AWARD RECIPIENT FOR PROFESSIONAL ACHIEVEMENT AWARD
Dr Marc Owen Jones is an Assistant Professor in Middle East Studies at Hamad Bin Khalifa University, which specializes in tackling the growing scourge of digital disinformation. Marc graduated from Durham University (Ph.D., MSc) and Cardiff University (BA Hons) specialising in Government and International Relations. Durham University gave Marc a unique balance of pastoral and academic experience that formed the basis for the critical skills needed to fuse an academic career with human rights advocacy.
After graduating with a 1st from Cardiff University, Marc spent a year in Sudan teaching English and improving his Arabic, before getting a CASAW full scholarship to do an MSC in Arab World Studies, a course taught across the Universities of Damascus, Edinburgh, and Durham, earning him an MSc with distinction, and received a number of prestigious scholarship offers, including from UPenn and Leicester University. Instead, choosing to stay at Durham after being awarded the ESRC/AHRC Ph.D. scholarship.
Marc began his Ph.D. in 2011, with a thesis on documenting the history of political repression in Bahrain. Helping him set up and becoming the director of an NGO called Bahrain Watch. The team won hundreds of thousands of pounds of funding from organisations such as HIVOS, Lush, and Access Now for pioneering forensic research on human rights. Among many successes was preventing millions of tear gas canisters from being shipped to Bahrain from South Korea and tracking the use of spyware to harm human rights activists.
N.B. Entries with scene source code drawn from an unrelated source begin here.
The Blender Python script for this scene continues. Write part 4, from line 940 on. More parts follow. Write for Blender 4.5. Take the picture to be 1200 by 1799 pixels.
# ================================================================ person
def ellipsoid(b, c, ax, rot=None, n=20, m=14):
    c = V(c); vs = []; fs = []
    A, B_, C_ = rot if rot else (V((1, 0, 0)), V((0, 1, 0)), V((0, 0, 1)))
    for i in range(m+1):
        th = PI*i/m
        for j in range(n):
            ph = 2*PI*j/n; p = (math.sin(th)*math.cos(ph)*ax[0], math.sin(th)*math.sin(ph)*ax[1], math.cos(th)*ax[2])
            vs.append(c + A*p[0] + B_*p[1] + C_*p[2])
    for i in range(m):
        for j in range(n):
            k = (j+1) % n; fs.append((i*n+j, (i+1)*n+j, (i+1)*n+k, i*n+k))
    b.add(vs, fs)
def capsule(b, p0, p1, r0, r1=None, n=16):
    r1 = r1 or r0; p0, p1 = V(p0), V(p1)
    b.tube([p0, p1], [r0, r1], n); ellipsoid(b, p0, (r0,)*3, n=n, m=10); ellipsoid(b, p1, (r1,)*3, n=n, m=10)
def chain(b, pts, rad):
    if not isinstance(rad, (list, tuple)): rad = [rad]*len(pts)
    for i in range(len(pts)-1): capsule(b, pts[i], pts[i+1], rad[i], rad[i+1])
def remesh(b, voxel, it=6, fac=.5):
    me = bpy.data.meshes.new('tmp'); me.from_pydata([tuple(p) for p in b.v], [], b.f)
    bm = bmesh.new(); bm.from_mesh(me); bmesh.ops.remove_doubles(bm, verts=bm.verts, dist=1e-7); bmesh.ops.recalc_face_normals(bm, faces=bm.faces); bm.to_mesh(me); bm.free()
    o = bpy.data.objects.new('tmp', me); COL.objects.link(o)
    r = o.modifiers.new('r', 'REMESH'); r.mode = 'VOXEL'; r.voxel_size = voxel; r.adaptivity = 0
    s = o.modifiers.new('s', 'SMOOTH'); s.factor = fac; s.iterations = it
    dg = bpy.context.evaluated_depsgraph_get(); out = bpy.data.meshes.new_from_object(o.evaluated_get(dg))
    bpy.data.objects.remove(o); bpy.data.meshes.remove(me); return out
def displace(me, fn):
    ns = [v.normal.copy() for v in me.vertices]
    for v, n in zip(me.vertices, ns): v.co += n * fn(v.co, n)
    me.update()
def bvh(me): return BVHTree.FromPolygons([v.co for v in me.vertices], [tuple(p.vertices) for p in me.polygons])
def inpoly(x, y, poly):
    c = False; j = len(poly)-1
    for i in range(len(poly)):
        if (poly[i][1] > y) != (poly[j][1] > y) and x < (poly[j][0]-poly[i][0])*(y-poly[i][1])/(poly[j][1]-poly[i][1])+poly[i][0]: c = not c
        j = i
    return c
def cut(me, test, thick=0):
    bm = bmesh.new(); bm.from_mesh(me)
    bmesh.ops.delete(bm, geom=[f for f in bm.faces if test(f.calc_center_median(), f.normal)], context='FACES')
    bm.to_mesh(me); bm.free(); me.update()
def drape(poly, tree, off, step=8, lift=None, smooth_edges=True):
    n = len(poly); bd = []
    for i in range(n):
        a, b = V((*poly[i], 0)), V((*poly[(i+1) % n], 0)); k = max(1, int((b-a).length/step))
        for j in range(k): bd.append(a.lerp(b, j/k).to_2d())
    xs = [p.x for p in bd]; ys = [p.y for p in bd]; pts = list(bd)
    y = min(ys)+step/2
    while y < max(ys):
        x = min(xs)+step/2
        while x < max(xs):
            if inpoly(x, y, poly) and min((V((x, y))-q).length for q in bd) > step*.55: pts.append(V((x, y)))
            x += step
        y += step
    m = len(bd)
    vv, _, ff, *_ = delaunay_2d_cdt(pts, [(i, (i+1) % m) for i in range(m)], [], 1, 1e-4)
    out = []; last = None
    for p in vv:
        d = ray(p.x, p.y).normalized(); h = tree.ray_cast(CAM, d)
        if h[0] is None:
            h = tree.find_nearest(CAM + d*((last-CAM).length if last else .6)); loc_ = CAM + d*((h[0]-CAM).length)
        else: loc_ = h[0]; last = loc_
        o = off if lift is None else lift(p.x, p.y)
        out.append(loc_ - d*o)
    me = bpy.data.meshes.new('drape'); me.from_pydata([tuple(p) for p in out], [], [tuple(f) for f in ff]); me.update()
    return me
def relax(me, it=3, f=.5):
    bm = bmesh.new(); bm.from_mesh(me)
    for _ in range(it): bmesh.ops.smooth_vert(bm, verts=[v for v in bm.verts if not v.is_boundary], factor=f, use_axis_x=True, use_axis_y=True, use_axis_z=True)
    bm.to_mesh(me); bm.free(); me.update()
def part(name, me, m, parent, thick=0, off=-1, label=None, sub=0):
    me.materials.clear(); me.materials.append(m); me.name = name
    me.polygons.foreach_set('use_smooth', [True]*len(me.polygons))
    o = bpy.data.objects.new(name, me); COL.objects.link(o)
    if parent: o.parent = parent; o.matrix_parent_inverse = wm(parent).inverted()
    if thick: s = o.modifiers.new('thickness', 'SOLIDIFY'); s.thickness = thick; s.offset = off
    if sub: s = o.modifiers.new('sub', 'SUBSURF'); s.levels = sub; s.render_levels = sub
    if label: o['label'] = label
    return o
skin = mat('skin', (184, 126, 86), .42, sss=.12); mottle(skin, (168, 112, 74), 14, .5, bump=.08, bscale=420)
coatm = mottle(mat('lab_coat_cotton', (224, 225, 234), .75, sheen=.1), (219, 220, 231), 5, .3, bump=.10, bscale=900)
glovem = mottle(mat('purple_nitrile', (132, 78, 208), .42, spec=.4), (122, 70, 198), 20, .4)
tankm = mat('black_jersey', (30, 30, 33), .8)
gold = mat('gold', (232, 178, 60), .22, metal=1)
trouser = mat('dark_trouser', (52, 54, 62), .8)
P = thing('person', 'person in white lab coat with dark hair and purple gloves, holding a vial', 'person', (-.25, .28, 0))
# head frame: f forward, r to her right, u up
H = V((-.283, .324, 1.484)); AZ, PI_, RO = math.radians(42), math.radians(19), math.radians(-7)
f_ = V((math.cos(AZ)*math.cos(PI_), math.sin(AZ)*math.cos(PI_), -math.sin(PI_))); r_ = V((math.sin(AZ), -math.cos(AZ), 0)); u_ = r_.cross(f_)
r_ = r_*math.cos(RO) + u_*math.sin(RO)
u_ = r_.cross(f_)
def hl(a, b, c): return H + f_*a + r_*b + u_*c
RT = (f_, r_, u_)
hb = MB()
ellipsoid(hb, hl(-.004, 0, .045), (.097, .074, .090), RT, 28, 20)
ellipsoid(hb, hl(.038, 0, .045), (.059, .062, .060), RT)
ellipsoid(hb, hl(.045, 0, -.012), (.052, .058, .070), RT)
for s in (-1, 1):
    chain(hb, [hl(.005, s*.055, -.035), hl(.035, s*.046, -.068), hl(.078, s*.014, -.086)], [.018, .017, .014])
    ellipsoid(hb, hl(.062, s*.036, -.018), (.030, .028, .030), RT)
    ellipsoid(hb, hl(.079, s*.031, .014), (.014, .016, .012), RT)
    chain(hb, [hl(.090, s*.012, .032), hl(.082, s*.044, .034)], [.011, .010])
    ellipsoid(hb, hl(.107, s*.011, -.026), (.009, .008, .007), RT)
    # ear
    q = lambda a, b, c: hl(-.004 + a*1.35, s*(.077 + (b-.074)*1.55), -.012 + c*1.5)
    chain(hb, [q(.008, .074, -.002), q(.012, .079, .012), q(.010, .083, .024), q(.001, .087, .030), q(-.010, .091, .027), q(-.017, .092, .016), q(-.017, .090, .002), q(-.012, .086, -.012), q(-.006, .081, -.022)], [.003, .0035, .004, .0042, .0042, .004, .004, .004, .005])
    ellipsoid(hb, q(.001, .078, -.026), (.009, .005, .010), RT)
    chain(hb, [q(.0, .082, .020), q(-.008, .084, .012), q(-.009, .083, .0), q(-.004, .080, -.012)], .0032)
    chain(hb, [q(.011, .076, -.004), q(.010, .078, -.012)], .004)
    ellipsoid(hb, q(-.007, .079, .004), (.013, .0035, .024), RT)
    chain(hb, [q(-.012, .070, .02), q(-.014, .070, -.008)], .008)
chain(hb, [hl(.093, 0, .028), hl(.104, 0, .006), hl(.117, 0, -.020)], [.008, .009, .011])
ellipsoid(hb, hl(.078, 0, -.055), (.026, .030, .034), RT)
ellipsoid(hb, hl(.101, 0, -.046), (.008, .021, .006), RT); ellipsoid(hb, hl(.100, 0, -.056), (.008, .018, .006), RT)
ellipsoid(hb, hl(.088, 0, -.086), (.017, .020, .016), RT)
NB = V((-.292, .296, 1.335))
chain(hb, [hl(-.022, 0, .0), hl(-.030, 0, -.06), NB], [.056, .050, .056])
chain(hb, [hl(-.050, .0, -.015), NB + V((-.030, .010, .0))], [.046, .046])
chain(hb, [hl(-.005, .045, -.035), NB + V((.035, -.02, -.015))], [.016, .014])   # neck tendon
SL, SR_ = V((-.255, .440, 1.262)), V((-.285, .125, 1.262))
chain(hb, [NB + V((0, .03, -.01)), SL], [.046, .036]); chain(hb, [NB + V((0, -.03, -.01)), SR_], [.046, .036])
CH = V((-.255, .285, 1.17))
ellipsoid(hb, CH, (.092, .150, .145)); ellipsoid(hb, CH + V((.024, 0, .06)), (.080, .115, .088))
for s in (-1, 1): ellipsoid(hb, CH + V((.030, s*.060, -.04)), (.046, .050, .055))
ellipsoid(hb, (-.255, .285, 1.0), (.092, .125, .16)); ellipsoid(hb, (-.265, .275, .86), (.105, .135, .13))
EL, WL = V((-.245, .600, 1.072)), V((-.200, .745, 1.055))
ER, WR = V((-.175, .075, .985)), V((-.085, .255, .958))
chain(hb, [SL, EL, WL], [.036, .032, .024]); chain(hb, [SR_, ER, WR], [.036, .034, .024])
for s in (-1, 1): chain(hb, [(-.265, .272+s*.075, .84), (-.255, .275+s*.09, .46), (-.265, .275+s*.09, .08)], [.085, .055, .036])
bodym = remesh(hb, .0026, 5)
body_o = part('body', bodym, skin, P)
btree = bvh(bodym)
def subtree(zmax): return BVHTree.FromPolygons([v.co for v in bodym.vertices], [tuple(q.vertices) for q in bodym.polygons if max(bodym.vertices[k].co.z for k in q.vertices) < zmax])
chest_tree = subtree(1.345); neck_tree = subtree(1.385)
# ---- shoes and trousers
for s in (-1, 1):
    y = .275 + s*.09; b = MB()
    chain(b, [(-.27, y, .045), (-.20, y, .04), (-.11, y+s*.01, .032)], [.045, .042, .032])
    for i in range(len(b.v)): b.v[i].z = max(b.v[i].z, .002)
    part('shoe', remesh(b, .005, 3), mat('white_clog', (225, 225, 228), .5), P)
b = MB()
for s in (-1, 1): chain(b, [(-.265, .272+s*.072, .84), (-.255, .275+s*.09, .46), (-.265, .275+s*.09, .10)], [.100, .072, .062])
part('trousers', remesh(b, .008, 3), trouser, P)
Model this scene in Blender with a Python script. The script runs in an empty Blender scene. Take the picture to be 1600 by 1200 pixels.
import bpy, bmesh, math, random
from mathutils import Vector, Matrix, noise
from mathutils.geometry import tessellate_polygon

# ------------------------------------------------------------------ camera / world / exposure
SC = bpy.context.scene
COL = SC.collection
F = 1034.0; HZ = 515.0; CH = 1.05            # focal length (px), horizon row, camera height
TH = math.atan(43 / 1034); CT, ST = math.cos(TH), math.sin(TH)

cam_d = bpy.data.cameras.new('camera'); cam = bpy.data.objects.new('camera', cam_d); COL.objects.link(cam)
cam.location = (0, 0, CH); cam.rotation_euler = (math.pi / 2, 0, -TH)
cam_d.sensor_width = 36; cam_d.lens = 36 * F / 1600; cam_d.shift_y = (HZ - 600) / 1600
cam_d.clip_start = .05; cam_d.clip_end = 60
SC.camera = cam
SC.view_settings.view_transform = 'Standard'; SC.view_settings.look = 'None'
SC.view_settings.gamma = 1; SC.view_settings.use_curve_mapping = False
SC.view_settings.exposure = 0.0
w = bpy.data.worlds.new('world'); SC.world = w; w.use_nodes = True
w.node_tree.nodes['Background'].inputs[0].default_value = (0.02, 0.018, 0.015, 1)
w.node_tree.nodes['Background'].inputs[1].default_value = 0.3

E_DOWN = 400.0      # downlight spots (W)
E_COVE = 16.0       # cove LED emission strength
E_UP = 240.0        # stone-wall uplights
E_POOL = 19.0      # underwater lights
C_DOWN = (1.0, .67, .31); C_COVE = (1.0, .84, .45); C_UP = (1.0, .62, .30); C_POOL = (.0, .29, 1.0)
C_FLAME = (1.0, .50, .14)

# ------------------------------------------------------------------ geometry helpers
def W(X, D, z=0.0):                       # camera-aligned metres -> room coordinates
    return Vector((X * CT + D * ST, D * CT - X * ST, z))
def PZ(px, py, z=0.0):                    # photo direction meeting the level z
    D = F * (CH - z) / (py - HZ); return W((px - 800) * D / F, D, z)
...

In 2016, the Ph.D. thesis won the prestigious Best Thesis Award from the Association of Gulf and Arabian Peninsula Studies. At only 32 years of age, Marc secured a permanent post at Exeter University's Institute of Arab and Islamic Studies. Which led him to receive the department 'above and beyond award', and was nominated by the Students' Guild for best and most innovative lecturer. This made Marc noticed and was headhunted for his current position at HBKU, where he won the faculty excellence award two years in a row since joining in 2018.
Marc’s pioneering work on disinformation and digital technology has helped expose malicious influence campaigns targeting people across the globe. Having written 15 peer-reviewed journal articles and book chapters, edited two books, and published his first monograph with Cambridge University Press, been cited in over 70 op-eds, including the Washington Post, the New Statesman, CNN, the Guardian, and in 2018, featured as the New York Times 'quote of the day'. Also, appearing in numerous documentaries, news, and radio shows, including on the BBC, LBC, Al Jazeera, and Deutsche Welle.
In addition to reaching millions of people through the media, Marc often called to consult and advise ambassadors and legal experts on issues of gulf politics and disinformation.
Marc is currently writing his next book with Hurst/Oxford University Press (2021) on the topic of disinformation in the Middle East and training the new EU team in disinformation tracking techniques.